Close calls in highway work zones occur all too often

Amelia Earhart Bridge is lit in orange during a past National Work Zone Awareness Week safety campaign. Submitted photo.


Highway construction projects are continuing across the state with modified work practices. And as always, work zone safety is a top priority for the Kansas Department of Transportation, Kansas Turnpike Authority and partner organizations.
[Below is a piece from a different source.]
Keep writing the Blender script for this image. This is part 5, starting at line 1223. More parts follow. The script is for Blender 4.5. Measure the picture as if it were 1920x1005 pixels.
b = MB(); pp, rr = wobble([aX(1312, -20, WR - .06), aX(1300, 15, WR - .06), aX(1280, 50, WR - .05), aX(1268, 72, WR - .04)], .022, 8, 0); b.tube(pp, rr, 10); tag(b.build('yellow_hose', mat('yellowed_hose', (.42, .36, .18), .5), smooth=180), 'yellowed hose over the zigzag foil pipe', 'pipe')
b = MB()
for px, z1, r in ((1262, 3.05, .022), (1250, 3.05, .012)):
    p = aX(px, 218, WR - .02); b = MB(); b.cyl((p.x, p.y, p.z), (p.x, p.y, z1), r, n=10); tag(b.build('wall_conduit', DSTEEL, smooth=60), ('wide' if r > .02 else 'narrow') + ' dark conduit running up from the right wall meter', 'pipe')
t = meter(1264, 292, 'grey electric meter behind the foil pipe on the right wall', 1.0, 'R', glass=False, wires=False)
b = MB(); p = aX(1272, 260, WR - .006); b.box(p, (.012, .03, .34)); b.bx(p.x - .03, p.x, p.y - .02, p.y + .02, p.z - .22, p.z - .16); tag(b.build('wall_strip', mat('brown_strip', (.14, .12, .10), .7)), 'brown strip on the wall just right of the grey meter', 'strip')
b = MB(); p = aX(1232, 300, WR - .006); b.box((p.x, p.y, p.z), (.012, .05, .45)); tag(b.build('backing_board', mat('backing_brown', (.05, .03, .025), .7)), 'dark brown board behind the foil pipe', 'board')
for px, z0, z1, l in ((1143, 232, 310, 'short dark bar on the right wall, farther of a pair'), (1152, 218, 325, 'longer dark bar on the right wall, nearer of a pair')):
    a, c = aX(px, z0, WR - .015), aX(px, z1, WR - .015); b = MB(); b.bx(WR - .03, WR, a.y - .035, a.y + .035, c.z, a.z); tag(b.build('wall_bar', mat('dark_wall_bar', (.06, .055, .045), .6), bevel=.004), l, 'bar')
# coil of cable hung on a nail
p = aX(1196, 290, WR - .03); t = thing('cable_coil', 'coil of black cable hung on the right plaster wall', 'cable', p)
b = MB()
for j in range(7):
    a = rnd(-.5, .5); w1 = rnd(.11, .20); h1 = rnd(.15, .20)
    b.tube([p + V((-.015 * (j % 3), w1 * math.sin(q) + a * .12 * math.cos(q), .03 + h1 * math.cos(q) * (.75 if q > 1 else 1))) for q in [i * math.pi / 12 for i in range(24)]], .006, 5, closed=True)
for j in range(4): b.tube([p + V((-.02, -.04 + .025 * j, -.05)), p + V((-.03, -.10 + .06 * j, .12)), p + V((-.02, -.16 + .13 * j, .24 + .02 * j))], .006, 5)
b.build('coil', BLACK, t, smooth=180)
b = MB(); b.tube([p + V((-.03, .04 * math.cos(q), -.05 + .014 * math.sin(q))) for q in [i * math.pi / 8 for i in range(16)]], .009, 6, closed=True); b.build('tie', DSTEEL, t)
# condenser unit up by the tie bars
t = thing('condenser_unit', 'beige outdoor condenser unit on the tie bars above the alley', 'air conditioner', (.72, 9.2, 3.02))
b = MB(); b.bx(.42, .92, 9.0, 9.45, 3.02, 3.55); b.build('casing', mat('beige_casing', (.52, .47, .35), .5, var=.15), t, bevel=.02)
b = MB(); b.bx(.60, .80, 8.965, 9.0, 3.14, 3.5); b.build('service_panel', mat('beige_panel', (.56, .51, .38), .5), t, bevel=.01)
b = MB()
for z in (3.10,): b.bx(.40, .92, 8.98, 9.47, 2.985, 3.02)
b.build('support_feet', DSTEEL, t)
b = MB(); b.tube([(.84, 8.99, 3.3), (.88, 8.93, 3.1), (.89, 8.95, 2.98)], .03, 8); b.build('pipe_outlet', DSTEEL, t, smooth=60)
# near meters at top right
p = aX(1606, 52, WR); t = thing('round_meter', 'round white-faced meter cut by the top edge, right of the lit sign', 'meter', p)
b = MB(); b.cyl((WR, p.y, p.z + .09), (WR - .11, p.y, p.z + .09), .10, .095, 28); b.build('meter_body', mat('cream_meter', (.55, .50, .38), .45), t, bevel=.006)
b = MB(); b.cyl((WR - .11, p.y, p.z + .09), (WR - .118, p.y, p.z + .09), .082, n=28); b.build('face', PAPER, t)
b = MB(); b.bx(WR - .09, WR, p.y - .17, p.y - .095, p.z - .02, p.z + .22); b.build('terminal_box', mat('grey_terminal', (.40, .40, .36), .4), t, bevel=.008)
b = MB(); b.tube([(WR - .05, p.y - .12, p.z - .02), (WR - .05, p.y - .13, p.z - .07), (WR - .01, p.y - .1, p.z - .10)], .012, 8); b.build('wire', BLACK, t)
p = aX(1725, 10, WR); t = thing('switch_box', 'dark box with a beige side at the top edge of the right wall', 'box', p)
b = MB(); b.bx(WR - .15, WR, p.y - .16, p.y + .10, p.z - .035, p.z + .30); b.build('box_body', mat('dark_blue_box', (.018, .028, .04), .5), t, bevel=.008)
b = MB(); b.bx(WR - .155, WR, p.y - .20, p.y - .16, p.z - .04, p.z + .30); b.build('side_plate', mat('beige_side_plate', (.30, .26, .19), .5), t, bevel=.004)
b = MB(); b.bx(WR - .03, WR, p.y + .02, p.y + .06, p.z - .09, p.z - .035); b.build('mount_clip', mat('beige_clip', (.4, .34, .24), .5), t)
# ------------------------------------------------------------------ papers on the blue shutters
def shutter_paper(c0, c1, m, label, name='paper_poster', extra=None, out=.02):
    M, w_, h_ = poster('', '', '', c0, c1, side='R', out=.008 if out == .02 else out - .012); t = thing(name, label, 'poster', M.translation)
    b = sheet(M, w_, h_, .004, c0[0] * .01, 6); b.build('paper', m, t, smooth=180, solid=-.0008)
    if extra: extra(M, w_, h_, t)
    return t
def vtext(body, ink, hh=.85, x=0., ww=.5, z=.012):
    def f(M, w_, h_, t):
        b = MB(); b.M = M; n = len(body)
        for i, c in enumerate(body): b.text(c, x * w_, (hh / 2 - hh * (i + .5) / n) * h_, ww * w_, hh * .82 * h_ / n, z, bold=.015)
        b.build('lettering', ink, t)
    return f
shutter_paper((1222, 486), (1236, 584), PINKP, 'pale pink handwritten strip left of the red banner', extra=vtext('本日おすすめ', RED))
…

Unfortunately, there are oftentimes close calls in work zones.

KDOT Equipment Operator Specialist Kent Portenier, from the Phillipsburg office, realized a vehicle traveling through a work zone did not see him.


“I took off towards the ditch just as the driver hit the corner of the stopped pickup,” Portenier said. “The driver also swerved into the ditch and fortunately missed hitting me as I was running to safety.”


KTA Structures Worker Caleb Provo, from the Wichita office, was in a dump truck during a striping operation when he saw a semi traveling in the wrong lane.


“There was no way the driver could stop in time, and he tried to – unsuccessfully – squeeze between me and the barrier wall to avoid a collision,” Provo said. “Ultimately, the semi driver ended up crashing into the back end of my attenuator.”


Portenier, Provo and others are sharing their stories this week as part of a blog series to help illustrate the importance of work zone safety. Read all the blogs here –


“Close calls are all too common for highway workers, law enforcement and emergency responders who are serving the public,” said KDOT State Transportation Engineer Burt Morey. “It’s imperative that all drivers make paying attention and focusing on the road their main priorities every time they get in a vehicle.”


National Work Zone Awareness Week, which is April 20-24, raises awareness of the dangers highway workers and motorists face in work zones. Last year in Kansas, 1,420 work zone crashes occurred in which 437 people were injured and seven people were killed. A few locations around the state will be lit in orange to highway work zone safety, such as the Amelia Earhart Memorial bridge in Atchison.